Estou certo, com uma certeza que me vem da fé, de que o Senhor não deixará de recompensar nossa fidelidade, após nos ter punido pelos erros dos homens da Igreja, dando-nos Santos Padres, Santos Bispos, Santos Cardeais e, acima de tudo, um Santo Papa. Mas esses Santos virão de nossas famílias, de nossas comunidades, de nossas Igrejas: famílias, comunidades e Igrejas nas quais a graça de Deus deve ser cultivada com oração constante, com frequência constante da Missa e dos Sacramentos, com o oferecimento de sacrifícios e penitências que a Comunhão dos Santos nos permita oferecer à Divina Majestade para expiar nossos pecados e aqueles de nossos irmãos, incluídos aqueles que exercem autoridade. Os fiéis têm um papel fundamental nisso ao guardarem a Fé nas suas famílias, de tal modo que nossos jovens, educados no amor e no temor de Deus, possam um dia ser pais e mães responsáveis, mas também dignos ministros do Senhor, Seus arautos nas ordens religiosas masculinas e femininas, e Seus apóstolos na sociedade civil.

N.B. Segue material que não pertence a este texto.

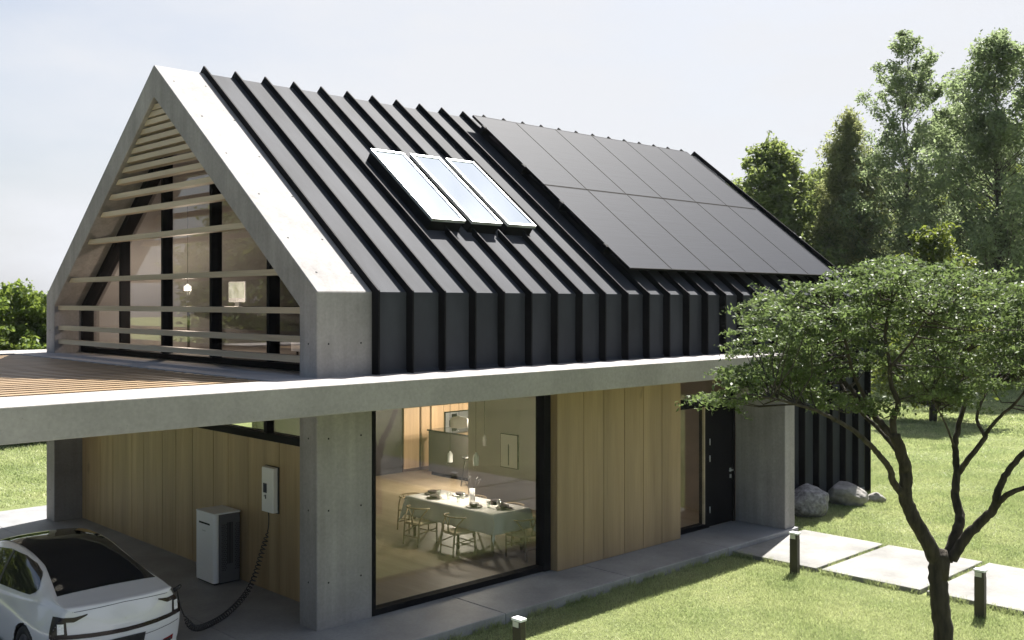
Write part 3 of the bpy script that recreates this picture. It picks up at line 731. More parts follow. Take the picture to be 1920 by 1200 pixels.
for s in (1, -1):
    m = patch([(1.25, .86), (1.42, .86)], [(1.25, .835), (1.42, .835)], 'x', 4, 2, .012, s); carpart(m, 'door_handle', M['carpaint'])
    m = patch([(2.10, .96), (2.108, .96)], [(2.10, .34), (2.108, .34)], 'x', 1, 14, .004, s); carpart(m, 'door_gap', M['plastic'])
    m = patch([(1.16, .62), (3.2, .62)][::1] and [(1.35, .30), (3.1, .30)], [(1.35, .23), (3.1, .23)], 'x', 20, 3, .006, s); carpart(m, 'sill', M['plastic'])
    for a in AX:
        m = MB(); m.lathe([(.34, -.0), (.345, .03), (.34, .2), (.32, .225), (.235, .225), (.235, .0)], (0, 0, 0), 36, axis=0)
        m.v = [(s * (-(x) + .90) if False else s * (.70 + x), y + a, z + .34) for x, y, z in m.v]
        ty = carpart(m, 'wheel', M['rubber'])
        m = MB(); m.lathe([(.236, .10), (.236, .215), (.215, .218), (.21, .19), (.0, .16)], (0, 0, 0), 30, axis=0)
        for k in range(5):
            an = R(72 * k); c_, s_ = math.cos(an), math.sin(an)
            m.add([(x, y_ * c_ - z_ * s_, y_ * s_ + z_ * c_) for x, y_, z_ in [(.19, -.03, 0), (.19, .03, 0), (.215, .045, .215), (.215, -.045, .215), (.16, -.03, 0), (.16, .03, 0), (.18, .045, .215), (.18, -.045, .215)]],
                  [(0, 1, 2, 3), (4, 7, 6, 5), (0, 4, 5, 1), (1, 5, 6, 2), (2, 6, 7, 3), (3, 7, 4, 0)])
        m.v = [(s * (.70 + x), y + a, z + .34) for x, y, z in m.v]; carpart(m, 'rim', M['rim'], ty)
        m = MB(); m.lathe([(.0, .0), (.375, .0), (.375, .24)], (0, 0, 0), 30, axis=0); m.v = [(s * (.62 + x), y + a, z + .34) for x, y, z in m.v]; carpart(m, 'wheel_arch', M['plastic'])
    m = MB(); m.smooth = True; m.rbox(-.10, .10, -.05, .06, 0, .12, .04); m.v = [(x + s * 1.02, y + 3.0, z + .95) for x, y, z in m.v]; carpart(m, 'mirror', M['carpaint'])
m = MB(); m.tube([(.90, .42, .86), (.95, .41, .88), (.97, .36, .93)], [.03, .032, .02], 10); carpart(m, 'charging_plug', M['plastic'])

# ------------------------------------------------------------------ bollards
def bollard(x, y, label):
    o = empty('bollard_light', (x, y, -.15), label=label, cat='garden light', group='bollard lights on the lawn')
    return o
def make_bollard(o):
    m = MB(); m.rbox(-.045, .045, -.07, .07, 0, .64, .008); m.v = [(x, y, min(z, .575)) if abs(x) < .1 else (x, y, z) for x, y, z in m.v]; m.build('post', M['bronze'], o)
    m = MB(); m.rbox(-.056, .056, -.08, .08, .655, .685, .012); m.build('cap', M['unit'], o)
    m = MB(); m.box(-.04, .04, -.065, .065, .576, .654); m.build('lamp_head', M['bronze'], o)
    m = MB(); m.rbox(-.049, -.0405, -.035, .062, .58, .645, .004); m.build('light_window', M['lens'], o)
bs = [(7.5, -2.58, 'bollard light beside the first path slab nearest the entrance'), (7.32, -5.61, 'bollard light behind the tree trunk at the far right path slab'), (1.09, -2.66, 'bollard light on the shaded lawn edge near the big window')]
b0 = bollard(*bs[0]); make_bollard(b0)
parts = list(b0.children)
for x, y, lb in bs[1:]:
    o = bollard(x, y, lb)
    for c in parts:
        d = c.copy(); COL.objects.link(d); d.parent = o

# ------------------------------------------------------------------ rocks
def rock(loc, sc_, seed, label, ma, flat=.0):
    bmr = bmesh.new(); bmesh.ops.create_icosphere(bmr, subdivisions=5, radius=1)
    rr = random.Random(seed); offs = [Vector((rr.uniform(-1, 1), rr.uniform(-1, 1), rr.uniform(-.6, 1))).normalized() for _ in range(22)]; dd = [rr.uniform(.72, .93) for _ in offs]
    from mathutils import noise as mn
    for v in bmr.verts:
        for o_, d_ in zip(offs, dd):
            e = v.co.dot(o_) - d_
            if e > 0: v.co -= o_ * e * (.85 if flat else .55)
        v.co += v.co.normalized() * (mn.noise(v.co * 2.3 + Vector((seed, 0, 0))) * .06 + mn.noise(v.co * 9 + Vector((seed, 3, 0))) * .025)
        v.co = Vector((v.co.x * sc_[0], v.co.y * sc_[1], v.co.z * sc_[2]))
    me = bpy.data.meshes.new('boulder'); bmr.to_mesh(me); bmr.free(); me.materials.append(ma)
    for p_ in me.polygons: p_.use_smooth = True
    o = bpy.data.objects.new('boulder', me); COL.objects.link(o); o.location = loc; o.rotation_euler = (0, 0, seed)
    tag(o, label, 'boulder', 'boulders beside the metal wall')
rock((11.75, -.42, .16), (.52, .44, .37), 3, 'largest speckled grey boulder, nearest the concrete fin', M['rock'])
rock((13.45, -.35, .07), (.50, .40, .30), 8, 'smooth angular boulder in the middle beside the metal wall', M['rock2'], 1)
rock((14.15, -.70, -.06), (.22, .17, .14), 5, 'smallest pale stone, farthest to the right on the lawn', M['rock2'], 1)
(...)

A cura da rebelião é a obediência. A cura da heresia é a fidelidade ao ensinamento da Tradição. A cura do cisma é a devoção filial aos Pastores Sagrados. A cura da apostasia é o amor de Deus e de Sua Santa Mãe. A cura do vício é a prática humilde da virtude. A cura da corrupção da moral é viver na constante presença de Deus. Mas a obediência não pode se corromper em servilismo; o respeito devido à autoridade não pode ser degenerado em reverência da corte. E não esqueçamos que, se é dever dos fiéis obedecer a seus Pastores, é um dever ainda mais grave dos Pastores obedecer a Deus, usque ad effusionem sanguinis.